10 of 11 people found the following review helpful:
5.0 out of 5 stars
U.S. airmen and the Swiss who had given them protection,
By Midwest Book Review (Oregon, WI USA) - See all my reviews
This review is from: Refuge from the Reich: American Airmen and Switzerland During World War II (Paperback)
Refuge From The Reich: American Airmen And Switzerland During World War II tells the riveting story of how U.S. airman, shot out the skies by the Germans, parachuted, crash-landed, or otherwise escaped to Switzerland. There they encountered a country where food and heat were rationed, where every man was an armed solider subject to instant mobilization to counter the German threat. It was a small, mountainous country swarming with internees, refugees, and expatriates seeking protection from the certain death that awaited them from the Axis powers. By the end of the war there was a firm and pervasive sense of respect between the U.S. airmen and the Swiss who had given them secure protection from the Germans. Refuge From The Reich is a valued and informative contribution to the annals of World War II's European theater.
8 of 9 people found the following review helpful:
5.0 out of 5 stars
finally, some clarity!,
By Rudy (Denver, CO) - See all my reviews
This review is from: Refuge from the Reich: American Airmen and Switzerland During World War II (Paperback)
The courage of the Swiss during World War II has never before been so completely or accurately portrayed as in Refuge from the Reich. Long viewed as a neutral, unimportant footnote in WWII history, Switzerland was actually a crucial lifesaver for many US airmen during the conflict. Tanner uses exciting first-hand accounts of planes falling from the sky and Swiss pilots coming to the rescue to point out that, though neutral, Switzerland took an active part in protecting its country and those who entered uninvited. The crux of the book is the sequence of events leading to and from internment--a forced type of stay required of downed flyers who landed in neutral countries during the war. American flyers came down in the hundreds to survive burning wreckages, all because Switzerland was there to protect them.
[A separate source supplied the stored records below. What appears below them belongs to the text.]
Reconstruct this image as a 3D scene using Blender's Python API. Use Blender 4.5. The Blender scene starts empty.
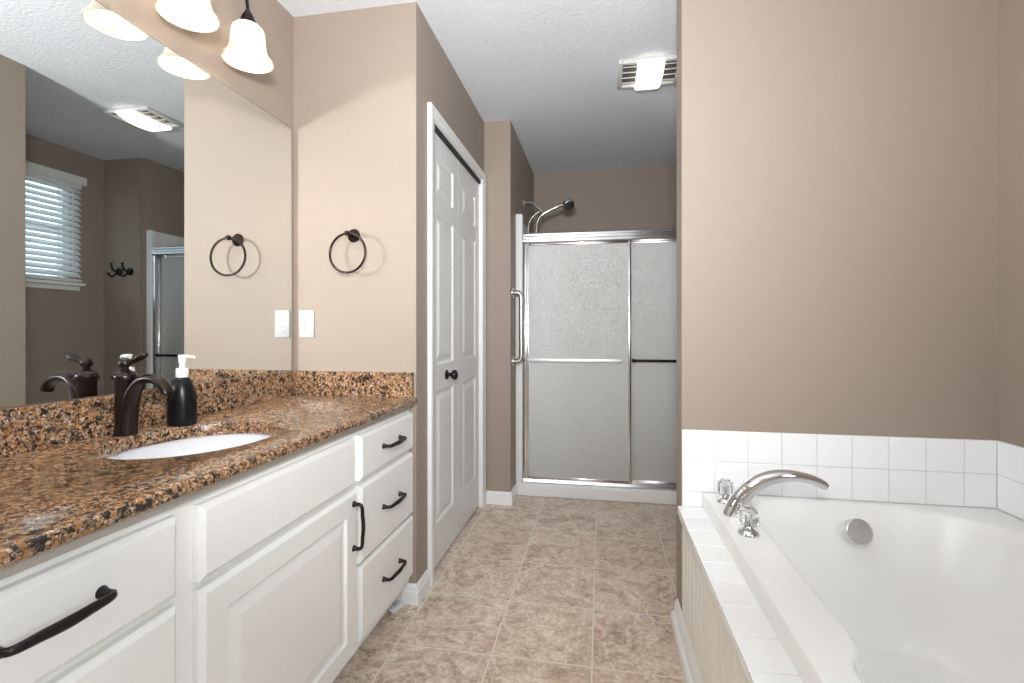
import bpy, bmesh, math, random
from mathutils import Vector, Matrix
random.seed(4)
SC = bpy.context.scene
COL = SC.collection

# ------------------------------------------------------------------ camera
cd = bpy.data.cameras.new('camera'); cam = bpy.data.objects.new('camera', cd); COL.objects.link(cam)
cam.location = (0, 0, 1.110); cam.rotation_euler = (math.pi/2, 0, 0.1805)
cd.sensor_fit = 'HORIZONTAL'; cd.sensor_width = 36; cd.lens = 488.65*36/1024
cd.shift_x = 0.0; cd.shift_y = -(341.5-329.67)/1024
cd.clip_start = 0.02
SC.camera = cam
# ------------------------------------------------------------------ view
vs = SC.view_settings
vs.view_transform = 'Standard'; vs.look = 'None'; vs.gamma = 1; vs.use_curve_mapping = False
vs.exposure = 0.10
SC.cycles.sample_clamp_indirect = 20.0; SC.cycles.use_guiding = True; SC.cycles.blur_glossy = 0.0
# ------------------------------------------------------------------ daylight outside the window
W = bpy.data.worlds.new('daylight'); SC.world = W; W.use_nodes = True
bg = W.node_tree.nodes['Background']
bg.inputs['Color'].default_value = (0.72, 0.87, 1.0, 1); bg.inputs['Strength'].default_value = 3.0
# ------------------------------------------------------------------ lights
def area(name, loc, target, size, power, color=(1, 1, 1), sizey=None):
    l = bpy.data.lights.new(name, 'AREA'); l.energy = power; l.color = color
    l.shape = 'DISK' if sizey is None else 'RECTANGLE'; l.size = size
    if sizey: l.size_y = sizey
    o = bpy.data.objects.new(name, l); COL.objects.link(o); o.location = loc
    o.rotation_euler = (Vector(target)-Vector(loc)).to_track_quat('-Z', 'Y').to_euler()
    return o
area('camera_flash', (-0.04, -0.06, 1.47), (-0.25, 0.94, 1.90), 0.26, 35, (0.98, 0.99, 1.0)).data.spread = math.radians(132)
area('fill_at_added_window', (1.33, -0.75, 1.55), (-0.75, -0.75, 1.0), 1.0, 42, (0.86, 0.94, 1.0), 1.1)  # cool fill added for the cabinet fronts, shining through an invented window
area('added_ceiling_fill', (-0.65, -0.85, 2.42), (-0.45, -0.45, 0), 0.9, 17, (1.0, 0.98, 0.96), 0.6)  # added overhead fill behind the camera, no known lamp there
BULB_POWER = 64.0

# ------------------------------------------------------------------ dimensions
CEIL = 2.44
XL = -1.288          # left wall (mirror wall)
YT = 1.88            # towel-ring wall
XC = -0.738          # closet wall
YJ = 3.048          # short wall beside the closet door
XJ = -0.5666         # shower alcove, left side
XN = 0.940           # shower alcove, right side
YN = 3.20            # rear wall of the window nook
YS = 4.15            # rear wall of the shower
XB, YB, YB2 = 0.288, 1.857, 1.982   # stub wall behind the tub
XR = 1.276           # right wall
YBK = -1.60          # wall behind the photographer
TILE = 0.111
CT = 0.836           # worktop height

# ------------------------------------------------------------------ node helpers
def newmat(name):
    m = bpy.data.materials.new(name); m.use_nodes = True
    return m, m.node_tree, m.node_tree.nodes['Principled BSDF']
def plain(name, col, rough=0.5, metal=0.0, spec=None, coat=0.0):
    m, t, p = newmat(name)
    p.inputs['Base Color'].default_value = (*col, 1); p.inputs['Roughness'].default_value = rough
    p.inputs['Metallic'].default_value = metal
    if spec is not None: p.inputs['Specular IOR Level'].default_value = spec
    if coat: p.inputs['Coat Weight'].default_value = coat; p.inputs['Coat Roughness'].default_value = 0.05
    return m
def N(t, kind, **kw):
    n = t.nodes.new(kind)
    for k, v in kw.items():
        if k in n.inputs: n.inputs[k].default_value = v
        else: setattr(n, k, v)
    return n
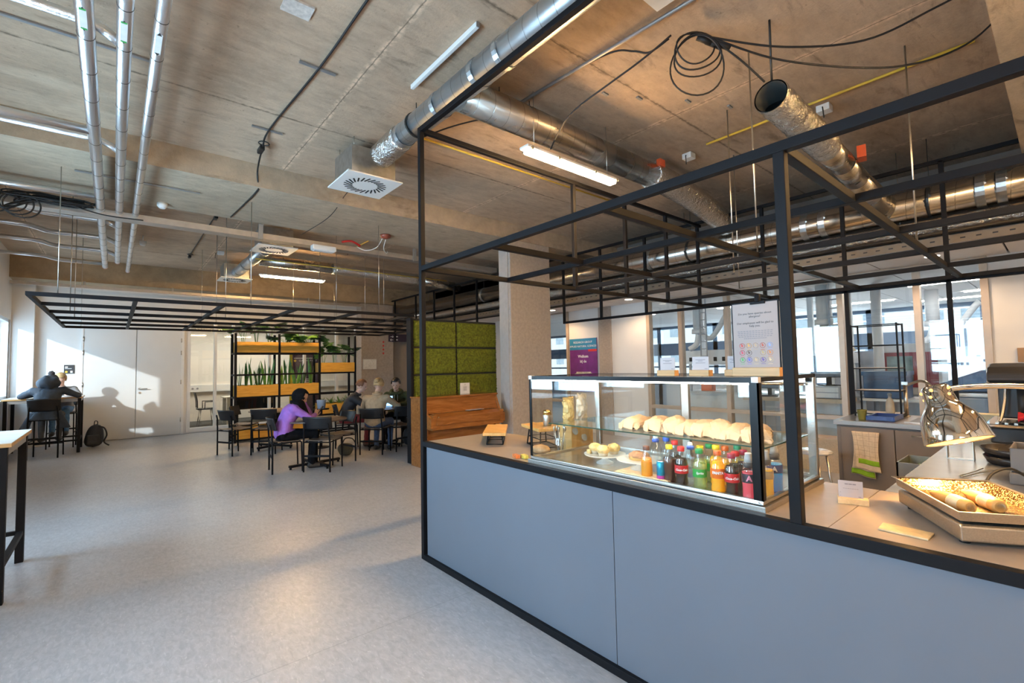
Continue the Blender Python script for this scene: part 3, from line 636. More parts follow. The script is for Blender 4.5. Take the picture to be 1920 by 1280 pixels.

Tanner manages to make the Swiss seem at once sympathetic and demanding of their interned soldiers, reminding the world that the Swiss were in a precarious situation that they somehow survived unscathed. For the honest depiction of Switzerland alone this book should be part of every WWII student's collection. Far too much of recent literature about the Swiss has focused (wrongly) on their banking policies to allow this other role to be ignored. To know what really happened--to know about the hardships they suffered, the simple life they espoused and survived by--Refuge from the Reich is a book worthy of buying. WWII buffs in general will love the airwar sequences too; Tanner managed to find some truly thrilling crash-landing stories.